Don't want to sound cynical but a lot of agencies take a % of the agreed salary as their introduction fee so that could well be their motivation for suggesting you offer more.

Blondeshavemorefun Thu 02-Oct-08 14:00:37

very true wedding cake

most of my agencies charge 4 to 5 weeks nett

so to place me as a fulltime nanny, would cost parents roughly 2k

Herecomesthesciencebint Fri 03-Oct-08 19:15:07

ok, thanks for the feedback.

The agency actually misunderstood me and have since said its a good offer.

I have offered her 9 because she was a nursery manager for some years before leaving so has alot of experience. She has agreed to be flexible for us in a number of ways and I am keen to appear positive. We need someone at short notice and she has been the best candidate. We budgeted 10pounds per hour for childcare and as we have it, I am prepared to give it to someone if I feel they are going to look after my kids well. i only hope she turns out to be the right decision. Im glad that is a good wage tho altho assume as a nursery manager she would have been on similar?

nannynick, i think that is my biggest concern. that she will miss the company a nursery provides.
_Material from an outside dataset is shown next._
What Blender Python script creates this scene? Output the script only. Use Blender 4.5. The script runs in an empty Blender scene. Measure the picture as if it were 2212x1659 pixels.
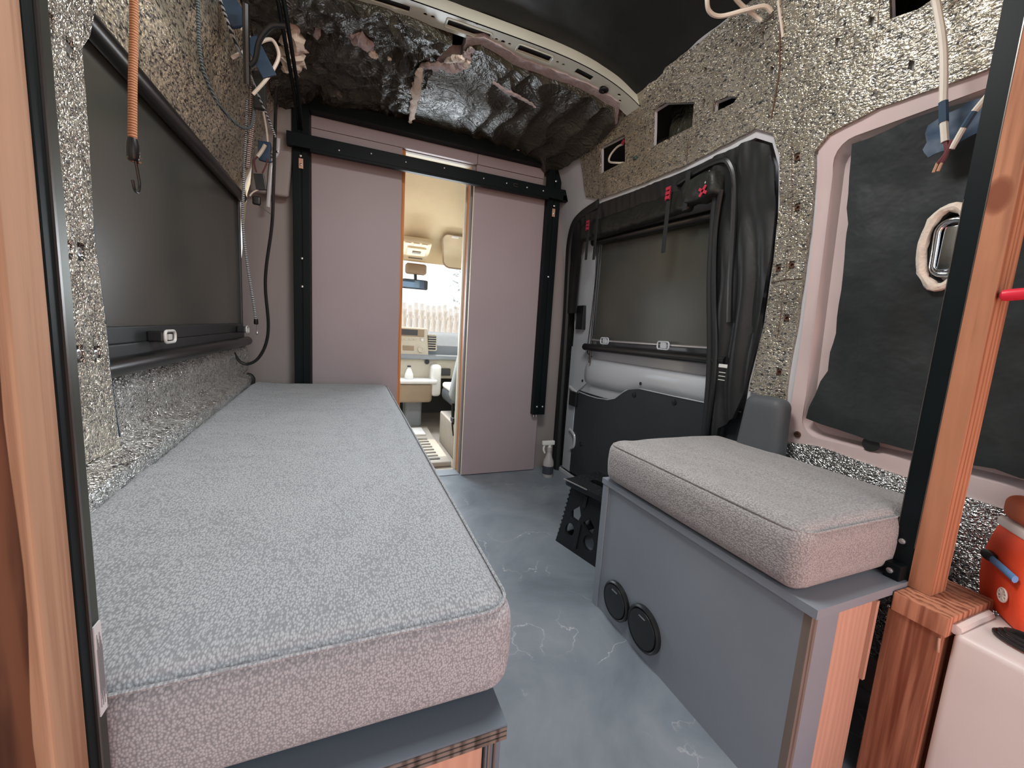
import bpy, bmesh, math, random
from mathutils import Vector, Matrix, noise
from mathutils.geometry import delaunay_2d_cdt
random.seed(7)
SC = bpy.context.scene
COL = SC.collection

# ------------------------------------------------------------------ camera
cam_d = bpy.data.cameras.new('camera'); cam = bpy.data.objects.new('camera', cam_d); COL.objects.link(cam)
cam_d.sensor_width = 36.0; cam_d.lens = 866.0 / 2212.0 * 36.0; cam_d.clip_start = 0.02
cam.matrix_world = Matrix(((0.92636742, -0.00686977, -0.37655838, 0.0),
                           (-0.37162874, 0.14558106, -0.91689598, 0.0),
                           (0.06111863, 0.98932248, 0.13230855, 0.875),
                           (0, 0, 0, 1)))
SC.camera = cam
# ------------------------------------------------------------------ world, sun, daylight, added fill lights
w = bpy.data.worlds.new('sky'); SC.world = w; w.use_nodes = True
bg = w.node_tree.nodes['Background']; bg.inputs[0].default_value = (0.86, 0.93, 1.0, 1); bg.inputs[1].default_value = 1.15
sd = bpy.data.lights.new('sun', 'SUN'); sd.energy = 4.5; sd.angle = 0.009; sd.color = (1.0, 0.90, 0.74)
so = bpy.data.objects.new('sun', sd); COL.objects.link(so)
so.rotation_euler = Vector((-0.10, -0.50, -0.85)).to_track_quat('-Z', 'Y').to_euler()
def area(name, loc, aim, sx, sy, power, col, portal=False):
    d = bpy.data.lights.new(name, 'AREA'); d.shape = 'RECTANGLE'; d.size = sx; d.size_y = sy
    d.energy = power; d.color = col
    if portal: d.cycles.is_portal = True
    o = bpy.data.objects.new(name, d); COL.objects.link(o); o.location = loc
    o.rotation_euler = (Vector(aim) - Vector(loc)).to_track_quat('-Z', 'Y').to_euler()
    return o
area('rear_door_daylight', (0.39, -1.70, 1.35), (0.39, 2.0, 1.0), 2.2, 1.6, 9.0, (1.0, 0.95, 0.87))
area('red_rear_fill', (0.70, -0.75, 0.33), (0.75, 1.0, 0.55), 1.2, 0.5, 5.5, (1.0, 0.30, 0.24))  # unseen red source, added for the pink glow on near surfaces
area('overhead_fill', (0.36, 0.80, 1.91), (0.36, 0.95, 0.0), 0.40, 0.40, 15.0, (1.0, 0.98, 0.95))  # added fill from above; no roof vent is known here
area('cab_daylight', (0.45, 3.15, 1.05), (0.35, 1.2, 0.4), 0.9, 0.5, 24.0, (0.86, 0.93, 1.0))
SC.view_settings.view_transform = 'Standard'; SC.view_settings.look = 'None'
SC.view_settings.gamma = 1.0; SC.view_settings.use_curve_mapping = False
SC.view_settings.exposure = 0.45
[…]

However she is in her 30s so hopefully more able to cope and also its only 3 days of 7-2pm so she has time to do other stuff. plus I have signed ds2 up for a class that she felt she would enjoy and there are other nannies in the area I am happy she meets up with.

Interesting the comments fom nannies themselves about pay. i would assume there was always a negotiation on the table but obv not the case.

I am quite nervous as its our first nanny so finegrs crossed!

Oh, and I negotiated a one of fee with the agency as they were newly starting up. So the salary is irrelevant to that thankfully.

edam Fri 03-Oct-08 19:24:31

Make sure she understands the difference between gross and net - lots of nannies don't. Although having been a nursery manager, she should.

Herecomesthesciencebint Fri 03-Oct-08 19:32:57

yes thank you.

I thunk thats fine. we looked up the nannypaye site together and that gave a vague guestimate of her net income and she seemed to understand it was dependant on her tax code etc.

nannynick Fri 03-Oct-08 19:38:55

That all sounds really good.
Nanny is getting £9828 per year gross, which may well have been similar to what they earned as a nursery manager (managers are not always paid that much more than other staff - perhaps £5k-£8k more full-time).
Using this calculator, cost to you as employer will be around £866 per month, assuming monthly pay and tax code 543. So roughly £9.52 per hour, including Employers NI.
Make sure contract states Gross salary - if agency is preparing contract check it very carefully, as sometimes Net figures can appear (especially in sections such as Overtime).
Holiday Entitlement - looks like your nanny would get 15.9 days leave per year (based on 1 November 2008 start date). Again check the contract carefully if agency is preparing it, as some agencies still seem to think holiday entitlement is 4 weeks (12 days in the case of a nanny working 3 days per week).